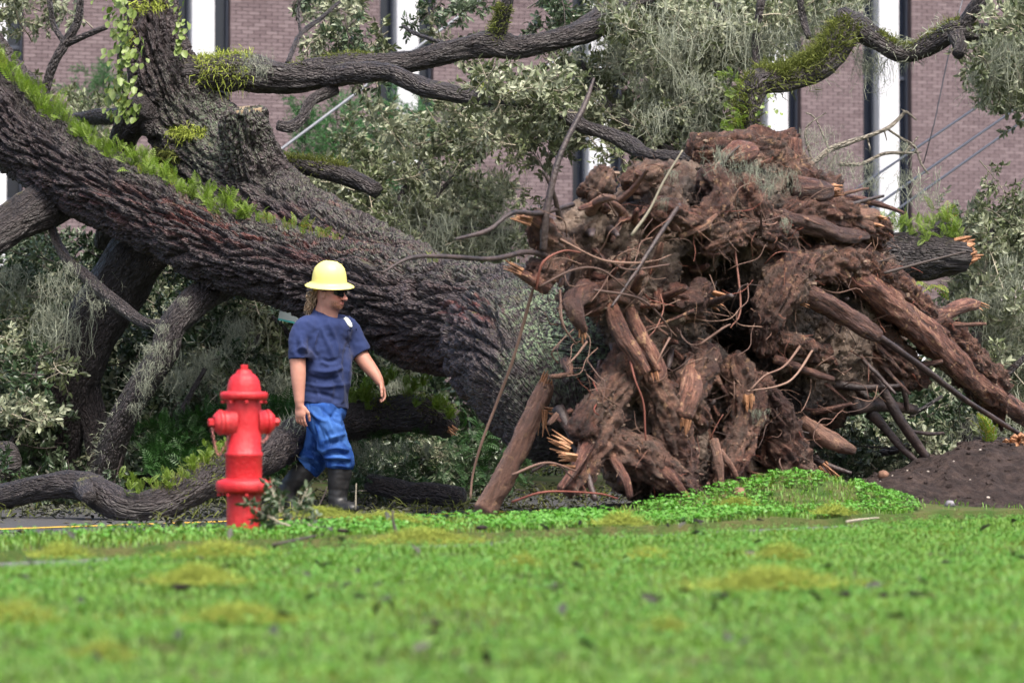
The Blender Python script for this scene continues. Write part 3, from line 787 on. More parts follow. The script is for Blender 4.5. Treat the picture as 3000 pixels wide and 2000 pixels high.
# thick roots welded into the mass  (px, py, q, r px)
WELD = [
 [(1712, 1230, .04, 30), (1705, 1265, .1, 30), (1745, 1195, .12, 28), (1810, 1125, .12, 24)],
 [(1830, 1060, .0, 60), (1795, 1150, .08, 54), (1765, 1240, .1, 48), (1730, 1330, .12, 38), (1680, 1430, .14, 20)],
 [(1780, 1300, .08, 62), (1860, 1330, .16, 66), (1950, 1390, .22, 46), (2010, 1440, .24, 28)],
 [(1900, 1100, .08, 52), (1960, 1220, .16, 60), (1985, 1330, .18, 52), (2000, 1430, .18, 40)],
 [(2060, 1040, .1, 48), (2040, 1100, .18, 46), (2010, 1180, .2, 42), (2050, 1240, .18, 38)],
 [(2160, 1080, .1, 50), (2190, 1200, .16, 52), (2150, 1330, .16, 54), (2110, 1430, .16, 44)],
 [(2220, 1130, .1, 46), (2290, 1240, .12, 44), (2330, 1330, .1, 40), (2380, 1420, .08, 20)],
 [(2280, 1320, .06, 66), (2330, 1370, .1, 50), (2400, 1430, .1, 20)],
 [(2330, 790, .1, 70), (2290, 850, .16, 66), (2250, 930, .14, 50), (2230, 1010, .06, 40)],
 [(2500, 780, .05, 62), (2420, 770, .1, 58), (2340, 790, .1, 50)],
 [(2480, 750, -.02, 58), (2570, 820, .02, 55), (2660, 900, .02, 50), (2770, 1005, .0, 52), (2880, 1110, -.02, 52), (2990, 1220, -.05, 60), (3120, 1330, -.1, 60), (3300, 1450, -.2, 55)],
 [(2310, 640, .0, 58), (2400, 620, .02, 56), (2480, 640, .0, 54), (2560, 690, -.05, 50)],
 [(2050, 440, -.28, 45), (2150, 440, -.25, 60), (2230, 450, -.22, 60), (2300, 420, -.2, 26), (2318, 408, -.2, 18)],
 [(2180, 430, -.25, 40), (2240, 410, -.25, 26), (2300, 500, -.15, 55), (2400, 560, -.1, 45), (2430, 550, -.1, 30)],
 [(1740, 560, -.12, 40), (1760, 530, -.06, 26), (1768, 515, -.05, 20)],
 [(1850, 530, -.1, 40), (1900, 510, -.06, 26), (1930, 505, -.05, 12)],
 [(1580, 680, -.0, 44), (1640, 740, .02, 46), (1600, 800, .02, 34), (1570, 790, .02, 22)],
 [(1930, 620, .08, 26), (2000, 640, .12, 24), (2080, 670, .12, 22), (2110, 690, .12, 12)],
 [(1990, 870, .1, 30), (2040, 880, .14, 32), (2060, 850, .16, 20)],
 [(2560, 1010, -.1, 60), (2640, 1080, -.1, 46), (2700, 1110, -.1, 20)],
 [(2250, 980, .1, 18), (2330, 1010, .16, 20), (2430, 1040, .14, 16)],
 [(1720, 890, .0, 40), (1790, 860, .08, 36), (1860, 900, .1, 40)],
 [(2300, 700, .06, 30), (2180, 680, .1, 28), (2080, 720, .1, 34)],
 [(2080, 520, .0, 34), (2110, 590, .06, 40), (2060, 640, .08, 30)],
 [(2190, 540, .0, 30), (2220, 620, .06, 32), (2290, 660, .06, 28)],
]
wl = []
for path in WELD:
    p = np.array([list(PP(a, b, q)) + [(.78 if r > 30 and a < 2560 else 1) * r * plate_depth(a, q) / F] for a, b, q, r in path])
    c = spline(p, 6 * len(path)); wl.append(c)
    sd.chain(c, k=0.035)
sd.plane((0, 0, -.3), (0, 0, -1))
V, Q = sd.mesh(); V = relax(V, Q, 1)
V, Q = subdiv(V, Q)
Nn = vnormals(V, Q)
SC = V * [3, 1, 1]; rootd = np.full(len(V), 9.0); barkd = np.zeros(len(V))
for ci, c in enumerate(wl):
    d, s, th, rad = straight(V, c)
    m = d < rootd
    rr = c[:, 3].mean()
    barkd[m] = bark_h(s[m] + 3 * ci, rr * np.cos(th[m]), rr * np.sin(th[m])); rootd = np.minimum(rootd, d); SC[m] = np.stack([s[m] + 3 * ci, rr * np.cos(th[m]), rr * np.sin(th[m])], 1)
rootm = 1 - sstep(0.005, 0.05, rootd)
rug = 0.06 * fbm(V * 3.2, 4) + 0.05 * (0.3 - np.abs(fbm(V * 9.0 + 40, 3))) + 0.046 * (0.3 - np.abs(fbm(V * 22, 2))) + 0.022 * (.3 - np.abs(perlin(V * 38 + 3)))
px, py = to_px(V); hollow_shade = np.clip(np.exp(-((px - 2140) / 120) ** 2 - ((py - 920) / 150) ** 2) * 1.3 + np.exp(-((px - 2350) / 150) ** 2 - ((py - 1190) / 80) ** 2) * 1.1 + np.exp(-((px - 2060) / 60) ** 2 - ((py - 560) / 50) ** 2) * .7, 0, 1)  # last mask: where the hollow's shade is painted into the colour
stri = 0.012 * (0.5 - np.abs(perlin(V * [3, 3, 14] + perlin(V * 2)[:, None] * 2.5)))
disp = (1 - rootm) * (rug + stri) + rootm * ((barkd - .55) * 0.05 + 0.03 * fbm(V * 9, 3) + 0.02 * (.3 - np.abs(perlin(V * 28))) + 0.032 * (.3 - np.abs(perlin(SC * [5, 26, 26]))))
V = V + Nn * disp[:, None]
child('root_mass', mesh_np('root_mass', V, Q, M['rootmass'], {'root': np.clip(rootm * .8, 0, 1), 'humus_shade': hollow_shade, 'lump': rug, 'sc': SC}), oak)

root_V, root_N = V, vnormals(V, Q)
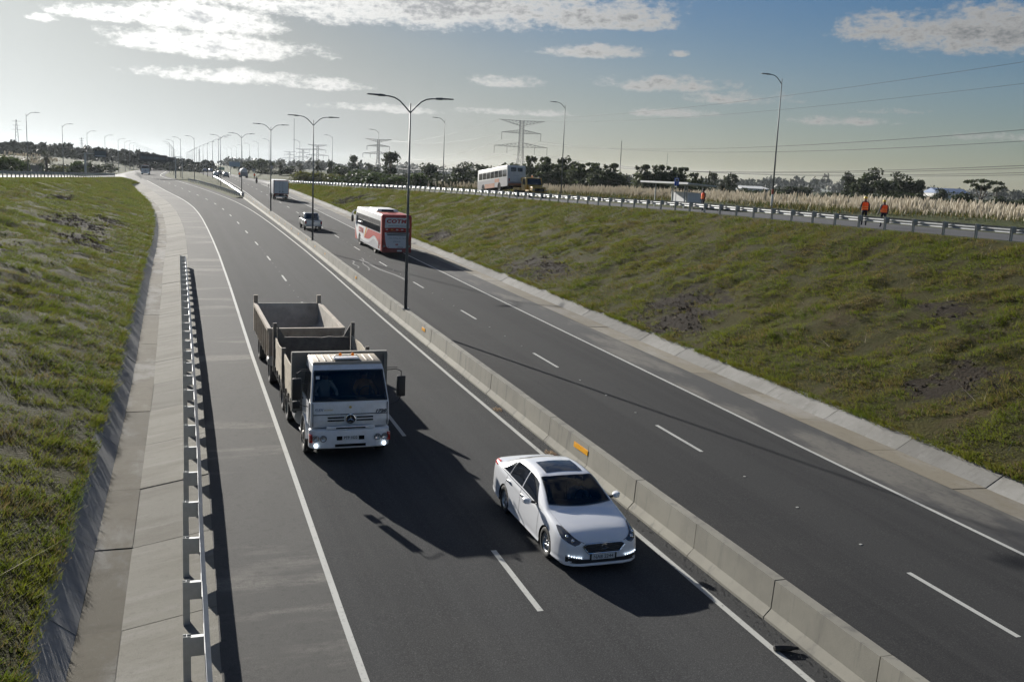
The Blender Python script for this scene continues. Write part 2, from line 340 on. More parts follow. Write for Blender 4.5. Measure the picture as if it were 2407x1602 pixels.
M['verge'] = ramp_mat('verge', [(.065, .075, .022), ((1, 1, 1), .3, 5, .4, .65, (.095, .10, .03), .9), ((1, 1, 1), 2.3, 6, .45, .7, (.10, .085, .045), .7), ((1, 1, 1), 9, 5, .3, .8, (.04, .045, .015), .5)], rough=.95, bump=.9, bdist=.12, spec=.15)
M['galv'] = pbr('galvanised_steel', (.42, .43, .435), .5, .65, var=.12, vscale=3, dirt=(.30, .29, .27), dscale=2.0, damt=.5)
M['galv_post'] = pbr('galvanised_post', (.44, .45, .45), .45, .6, var=.15, vscale=5, dirt=(.25, .24, .22), dscale=3, damt=.5)
M['pole'] = pbr('lamp_pole_steel', (.10, .112, .12), .5, .3, var=.12, vscale=2)
M['lamp_head'] = pbr('lamp_head', (.09, .10, .115), .45, .4)
M['tower'] = pbr('pylon_steel', (.06, .065, .07), .7, .1)
M['insul'] = pbr('insulator', (.06, .05, .05), .4)
M['wire'] = pbr('wire', (.05, .05, .055), .6)
M['scuff'] = pbr('paint_ghost', (.11,.11,.105), .8, var=.4, vscale=6)
M['white_car'] = pbr('white_car_paint', (.82, .83, .85), .25, 0, .5, coat=1.0, var=.02, vscale=1)
M['white_truck'] = pbr('white_truck_paint', (.80, .81, .82), .35, 0, .5, coat=.5, var=.04, vscale=2, dirt=(.5, .46, .39), dscale=2.2, damt=.45)
M['truck_roof'] = pbr('dusty_roof_paint', (.40, .335, .25), .6, var=.08, vscale=3, dirt=(.40, .34, .26), dscale=4, damt=.6)
M['glass'] = pbr('dark_glass', (.012, .014, .018), .04, 0, .6)
M['glass_blue'] = pbr('dark_glass_blue', (.014, .018, .028), .06, 0, .6)
def glass_mat(name, tint):
    m, nt, b = mat_new(name); nt.nodes.remove(b); N = nt.nodes.new; L = nt.links.new
    t = N('ShaderNodeBsdfTransparent'); t.inputs[0].default_value = (*tint, 1); g = N('ShaderNodeBsdfGlossy'); g.inputs['Roughness'].default_value = .03
    lw = N('ShaderNodeFresnel'); lw.inputs[0].default_value = 1.55; ms = N('ShaderNodeMixShader'); L(lw.outputs[0], ms.inputs[0]); L(t.outputs[0], ms.inputs[1]); L(g.outputs[0], ms.inputs[2])
    L(ms.outputs[0], nt.nodes['Material Output'].inputs['Surface']); return m
M['screen'] = glass_mat('clear_tinted_glass', (.42, .47, .50))
M['seat'] = pbr('seat_cloth', (.07, .07, .075), .9); M['dash'] = pbr('dashboard', (.03, .03, .032), .7)
M['shirt_blue'] = pbr('shirt_blue', (.25, .32, .42), .9); M['shirt_orange'] = pbr('shirt_orange', (.55, .24, .06), .9); M['shirt_white'] = pbr('shirt_white', (.55, .55, .52), .9)
M['black'] = pbr('black_plastic', (.018, .018, .019), .5)
M['gap'] = pbr('dark_gap', (.006, .006, .006), .9, spec=.1)
M['rubber'] = pbr('tyre_rubber', (.022, .022, .022), .8, var=.2, vscale=6, dirt=(.10, .09, .075), dscale=3, damt=.5)
M['chrome'] = pbr('chrome', (.7, .71, .72), .15, 1)
M['alloy'] = pbr('alloy', (.55, .55, .54), .3, .9)
M['steel_rim'] = pbr('steel_rim', (.30, .28, .25), .6, .3, var=.15, dirt=(.2, .16, .11), damt=.6)
M['frame'] = pbr('chassis', (.035, .034, .033), .75, var=.2, dirt=(.12, .10, .08), damt=.5)
M['bed'] = pbr('bed_wood', (.48, .415, .31), .85, var=.22, vscale=3.5, dirt=(.17, .145, .11), dscale=2.4, damt=.8, bump=.35, bscale=25)
M['bed_dark'] = pbr('bed_worn_steel', (.17, .15, .125), .8, var=.25, vscale=4, dirt=(.08, .07, .06), dscale=3, damt=.8, bump=.2, bscale=30)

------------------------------

WHAT IS ASKED: Within the listing above, locate the line containing "px, py = to_px(V);" and the line containing "root_V, root_N = V, vnormals(V, Q)". Reproduce those two lines and all lines between them exactly, with nothing added.

ANSWER TO THIS TASK:
px, py = to_px(V); hollow_shade = np.clip(np.exp(-((px - 2140) / 120) ** 2 - ((py - 920) / 150) ** 2) * 1.3 + np.exp(-((px - 2350) / 150) ** 2 - ((py - 1190) / 80) ** 2) * 1.1 + np.exp(-((px - 2060) / 60) ** 2 - ((py - 560) / 50) ** 2) * .7, 0, 1)  # last mask: where the hollow's shade is painted into the colour
stri = 0.012 * (0.5 - np.abs(perlin(V * [3, 3, 14] + perlin(V * 2)[:, None] * 2.5)))
disp = (1 - rootm) * (rug + stri) + rootm * ((barkd - .55) * 0.05 + 0.03 * fbm(V * 9, 3) + 0.02 * (.3 - np.abs(perlin(V * 28))) + 0.032 * (.3 - np.abs(perlin(SC * [5, 26, 26]))))
V = V + Nn * disp[:, None]
child('root_mass', mesh_np('root_mass', V, Q, M['rootmass'], {'root': np.clip(rootm * .8, 0, 1), 'humus_shade': hollow_shade, 'lump': rug, 'sc': SC}), oak)

root_V, root_N = V, vnormals(V, Q)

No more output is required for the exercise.